Toni Innauer

Skispringer mit langem Atem


 

Die Polen dominieren wie gewohnt den Sommer-Grand-Prix der Springer. Wisla, Hinterzarten und Courchevelle bestätigen sich allsommerlich als Veranstaltungs-Klassiker. Trotzdem träumt niemand mehr vom großen Skisprunghype bei Badetemperaturen und grünen Wiesen.

Aber es war ein Skispringer, der diesen Sommer vor zigtausend Zuschauern eine wahre Sportsensation lieferte.
Primoz Roglic, 2011 noch Skisprung-Juniorenweltmeister im Team, siegte bei der vielleicht schwierigsten Etappe der Tour de France. Er gewann den Abschnitt über das Dach der Tour, den 2642m hohen Col de Galibier. Der Slowene überrascht durch seine Kletterqualitäten und brillierte, vielleicht weniger überraschend, durch Mut und aerodynamisches Geschick beim Abfahren. Bis ich die Bilder seines Husarenrittes sah, hätte ich es für unmöglich gehalten, dass sich ein Mensch sogar hinter einem Fahrradrahmen vor den bremsenden Windkräften verstecken und gleichzeitig kräftig in die Pedale treten kann. Radsportexperten und Teammanager sind aufgerüttelt und beschäftigen sich staunend mit dem Werdegang des Newcomers. Primoz fährt erst seit fünf Jahren mit dem Rad! Wie ist so eine Steigerung möglich? Geht das mit rechten Dingen zu, bzw. was heißt das im Profiradsport? Müssen manche Vorstellungen über die Entwicklungszeit und die Trainingslehre für den Ausdauersport umgeschrieben werden?

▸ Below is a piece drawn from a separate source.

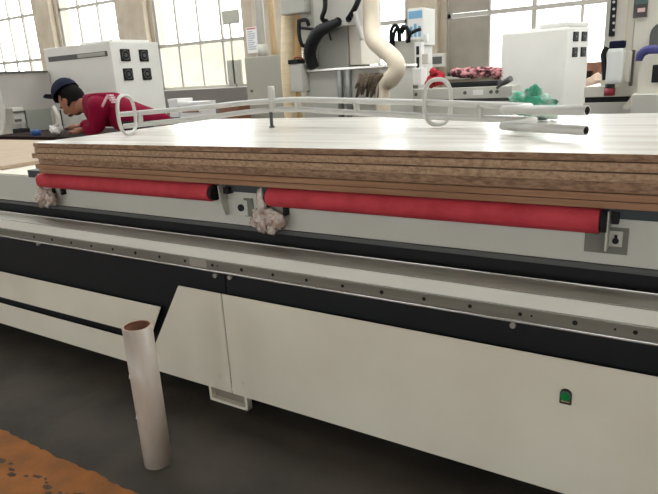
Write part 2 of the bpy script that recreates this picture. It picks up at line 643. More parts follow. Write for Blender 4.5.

Erst 2011 beendete er nach einem kapitalen Sturz auf der großen Letalnica in Planica seine Springerlaufbahn und stieg in den Sattel.

Etwas sarkastisch könnte man feststellen, dass er zumindest gewichtsmäßig keine Anpassungsschwierigkeiten im Straßenradsport gehabt hat. Gelenkigkeit, Gleichgewicht, das Verhalten im Fahrtwind, Bewegungstalent und Mut konnte er herüberretten aus seiner sportlichen Vergangenheit. Seine Muskelfaserstruktur war für einen Weltklasseskispringer wohl geringfügig zu langsam. Im Radsport aber dürfte seine jahrelang antrainierte Maximalkraft bei gleichzeitig geringem Körpergewicht und guten Schnellkraftwerten etwas Einzigartiges sein, das Insider ins Grübeln bringen wird.

Primoz Roglic hat seine sportliche Bestimmung gefunden. Sein Umweg über die Schanzen war offenbar ein lohnender.
Übrigens hat er zwei (noch) berühmtere Kollegen, die nach ihrer Laufbahn umgesattelt haben: Skifluglegende Walter Steiner aus der Schweiz wurde 2013 Seniorenweltmeister im Skilanglauf und unser Andi Goldberger verblüfft beim Dolomitenmann alljährlich als starker Bergläufer.